To Oak or Not to Oak

oak barrelsThe days when every quality bottle of wine had to show a touch of overt oak are happily over. it is rare to find one of those abominations from the early 2000s in which a mouthful of burnt toast or raw wood chips made the critics sing “very serious wine.”Many winemakers, some producing very expensive wines, have sworn off oak in favor of purity of fruit or a more precise reflection of terroir. I recently visited Promontory (a Harlan Project) that makes very expensive Napa Cabernet with no new oak. The wine was extraordinary but far from a standard issue Napa cult wine.

In fact, the question of whether to use oak or not has become an ideological divide replete with sinners, reprobates and sell outs according to the holier-than-thous on both sides.

For some fans of natural wine, the use of new oak is a crime. (Used oak that imparts no wood flavor is still acceptable.) If you have good terroir and sound viticulture you don’t need oak as a crutch to produce flavor, so the argument goes.

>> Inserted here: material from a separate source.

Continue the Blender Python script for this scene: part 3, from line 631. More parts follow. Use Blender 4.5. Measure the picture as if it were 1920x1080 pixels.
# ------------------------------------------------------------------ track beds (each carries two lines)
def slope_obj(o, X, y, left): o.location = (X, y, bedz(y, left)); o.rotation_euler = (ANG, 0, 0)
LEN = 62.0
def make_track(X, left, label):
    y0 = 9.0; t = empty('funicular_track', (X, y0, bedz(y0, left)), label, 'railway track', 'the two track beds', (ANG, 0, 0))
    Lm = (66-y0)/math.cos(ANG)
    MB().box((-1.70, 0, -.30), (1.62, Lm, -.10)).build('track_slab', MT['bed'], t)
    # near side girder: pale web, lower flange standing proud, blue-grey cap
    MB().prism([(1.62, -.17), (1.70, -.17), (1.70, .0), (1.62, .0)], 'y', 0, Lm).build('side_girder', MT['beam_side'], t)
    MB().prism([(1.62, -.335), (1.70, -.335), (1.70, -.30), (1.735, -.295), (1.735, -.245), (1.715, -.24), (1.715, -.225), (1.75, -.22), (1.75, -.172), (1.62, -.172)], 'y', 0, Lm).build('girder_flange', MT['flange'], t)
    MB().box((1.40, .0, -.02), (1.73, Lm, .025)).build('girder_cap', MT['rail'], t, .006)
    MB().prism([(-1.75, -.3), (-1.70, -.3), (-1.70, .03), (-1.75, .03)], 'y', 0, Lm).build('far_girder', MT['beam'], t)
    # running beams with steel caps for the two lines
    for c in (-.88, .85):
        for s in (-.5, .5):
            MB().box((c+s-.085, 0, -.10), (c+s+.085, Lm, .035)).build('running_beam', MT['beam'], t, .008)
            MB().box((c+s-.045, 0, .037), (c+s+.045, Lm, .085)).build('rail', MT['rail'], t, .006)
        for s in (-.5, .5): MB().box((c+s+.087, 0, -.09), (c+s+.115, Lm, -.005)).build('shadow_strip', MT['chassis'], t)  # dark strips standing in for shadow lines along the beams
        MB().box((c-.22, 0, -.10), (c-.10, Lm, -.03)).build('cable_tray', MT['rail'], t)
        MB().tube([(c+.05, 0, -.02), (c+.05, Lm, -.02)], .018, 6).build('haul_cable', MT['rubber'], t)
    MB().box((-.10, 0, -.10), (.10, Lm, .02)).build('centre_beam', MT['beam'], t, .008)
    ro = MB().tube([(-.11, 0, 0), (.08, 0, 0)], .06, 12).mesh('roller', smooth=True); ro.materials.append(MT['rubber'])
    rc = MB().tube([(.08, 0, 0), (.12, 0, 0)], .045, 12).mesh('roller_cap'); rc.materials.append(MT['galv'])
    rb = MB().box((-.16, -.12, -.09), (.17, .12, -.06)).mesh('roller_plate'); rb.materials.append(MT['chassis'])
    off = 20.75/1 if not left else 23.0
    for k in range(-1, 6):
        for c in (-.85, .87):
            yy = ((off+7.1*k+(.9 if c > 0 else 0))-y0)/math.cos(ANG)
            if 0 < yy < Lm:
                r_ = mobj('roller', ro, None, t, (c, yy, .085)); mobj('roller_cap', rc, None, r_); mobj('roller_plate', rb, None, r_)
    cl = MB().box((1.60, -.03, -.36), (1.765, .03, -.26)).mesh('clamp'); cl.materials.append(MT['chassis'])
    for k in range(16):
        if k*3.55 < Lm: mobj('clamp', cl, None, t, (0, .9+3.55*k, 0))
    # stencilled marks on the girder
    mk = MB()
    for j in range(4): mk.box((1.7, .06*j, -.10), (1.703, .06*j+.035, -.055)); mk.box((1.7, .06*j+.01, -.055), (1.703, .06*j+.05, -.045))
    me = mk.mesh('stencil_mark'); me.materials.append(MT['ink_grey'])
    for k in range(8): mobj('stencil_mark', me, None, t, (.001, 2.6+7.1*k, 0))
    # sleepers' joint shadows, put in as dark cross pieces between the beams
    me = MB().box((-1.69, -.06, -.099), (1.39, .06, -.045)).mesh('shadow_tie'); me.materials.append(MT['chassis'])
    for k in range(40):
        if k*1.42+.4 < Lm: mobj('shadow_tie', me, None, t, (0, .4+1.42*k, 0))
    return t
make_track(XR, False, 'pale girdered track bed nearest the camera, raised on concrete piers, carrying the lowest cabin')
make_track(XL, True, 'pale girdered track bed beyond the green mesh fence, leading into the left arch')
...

But this message hasn’t yet influenced the general wine drinking public for whom a bit of oak is still the marker of quality wine, and for the most part, it is still oaked wines that command astronomical prices.

What puzzles me is why we are so interested in choosing sides in this debate.

If wine is about variation then we should welcome both pure fruit expressions as well as the full range of oak flavors as long as the oak is integrated.

I wonder how long it will take for oak to come back in fashion.

3 comments

  1. very happy to finally see a conversation opening up on the sacrosanct subject of oak – which incidentally crosses many drink categories . Having worked with all types of barrels , coopers , stave mills ,around the world for more than 40 yrs I have a certain familiarity . Oak and its place in drinks needs to be better explained in all its facets

  2. Dwight,

    I’ve always considered oak as a seasoning, and like the Chef de Cuisine In our house, I use seasonings with discretion; enough to enhance and/or elevate, but not so much as to overpower. But I never use them to hide a recipe’s deficiency, which I occasionally think that some winemakers do.